My classes have higher grades because I don’t give them a choice. Other classes have higher grades because the teachers are lazy or the school demands them to inflate grades.
If the average grade is a 3.7, what does that say?
Well here is the funny part. My first year of college I was in a smaller school doing general study pre-req courses and had all As with two A-s. I did about 30 credit hours my first year (I forgot exactly how many), but all As with a couple A-s.
Then I transferred to a bigger school and changed my major to something harder and started getting a lot more Bs and Cs. At the first school I was competing with the best HS student in the county/city region doing general courses. At the second school I was competing with the best students in the state (I went to a flagship university) and did a fairly difficult major. Several of my classmates at the second school were valedictorians and salutatorians.
So I have been an A student and top of my class. Had I stayed at the smaller school I would’ve graduated with a 3.9 or something. Like I said, it doesn’t matter. What matters it the people I was competing with for grades went up in quality when I transferred.
Fundamentally it comes down to competition and who you are competing with, and what kinds of grades your professor feels comfortable giving. Some don’t like giving more than 20% of the class As, some give 60% of them As. Classmates at MIT will be better than those at community college.
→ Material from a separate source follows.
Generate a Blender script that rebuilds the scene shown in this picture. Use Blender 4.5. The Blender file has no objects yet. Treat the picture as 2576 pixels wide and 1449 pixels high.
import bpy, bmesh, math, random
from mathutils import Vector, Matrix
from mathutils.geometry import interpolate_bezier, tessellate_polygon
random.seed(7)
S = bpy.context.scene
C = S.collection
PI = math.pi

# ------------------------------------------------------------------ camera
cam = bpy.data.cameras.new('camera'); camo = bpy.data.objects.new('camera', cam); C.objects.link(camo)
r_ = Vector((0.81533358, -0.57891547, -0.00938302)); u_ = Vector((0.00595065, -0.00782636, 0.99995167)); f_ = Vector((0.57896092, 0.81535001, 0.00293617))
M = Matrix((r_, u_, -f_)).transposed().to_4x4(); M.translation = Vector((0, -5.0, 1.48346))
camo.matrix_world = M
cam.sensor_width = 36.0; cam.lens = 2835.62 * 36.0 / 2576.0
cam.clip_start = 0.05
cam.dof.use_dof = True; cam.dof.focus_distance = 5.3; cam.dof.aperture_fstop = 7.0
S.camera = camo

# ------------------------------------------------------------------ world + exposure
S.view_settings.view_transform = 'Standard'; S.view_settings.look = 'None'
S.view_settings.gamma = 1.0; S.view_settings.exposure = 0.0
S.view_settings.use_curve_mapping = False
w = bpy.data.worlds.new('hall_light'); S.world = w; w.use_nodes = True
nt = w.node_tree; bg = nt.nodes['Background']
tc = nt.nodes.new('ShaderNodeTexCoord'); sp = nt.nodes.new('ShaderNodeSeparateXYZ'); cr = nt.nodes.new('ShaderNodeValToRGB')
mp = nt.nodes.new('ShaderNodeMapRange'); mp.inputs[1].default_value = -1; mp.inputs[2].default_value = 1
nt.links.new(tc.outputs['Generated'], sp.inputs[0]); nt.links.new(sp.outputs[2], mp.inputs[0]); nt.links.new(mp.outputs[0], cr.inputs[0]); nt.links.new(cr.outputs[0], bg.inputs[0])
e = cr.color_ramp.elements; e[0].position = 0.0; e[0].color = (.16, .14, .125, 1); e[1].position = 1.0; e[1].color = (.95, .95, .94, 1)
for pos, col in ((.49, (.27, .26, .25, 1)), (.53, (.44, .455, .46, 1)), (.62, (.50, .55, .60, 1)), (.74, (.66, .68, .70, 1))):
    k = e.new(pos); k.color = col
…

Unless you’re talking about cumulative GPAs, that’s pretty much a C- statement right there- it’s about 2/3 or so correct.
People have subjects they’re good in, and subjects that they’re not so good in. The mere fact of making a C in a particular course means nothing- the main reasons would be lack of preparation (long-term, prerequisites), lack of preparation (short-term, not studying), bad performance on the testing/homework events, and finally just not having a knack for that particular subject.
I’d say that if you’re busting your hump and still making a C average, you should probably rethink your chosen field, but making a C in a given course doesn’t mean anything.
I mean, I have a BS in Computer Science (top 50 program), a MBA (top 50 program) and a MS in IT & Mgmt. I made many Cs in the undergrad, and one in graduate school, even though I graduated with a B average in undergrad, and an A average in both master’s degrees.
In reality, in the U.S. college courses I taught and graded, a C meant “not* totally* clueless and/or illiterate.” “You can write a coherent sentence and appear to have listened and done the set reading at least some of the time,” got you a B.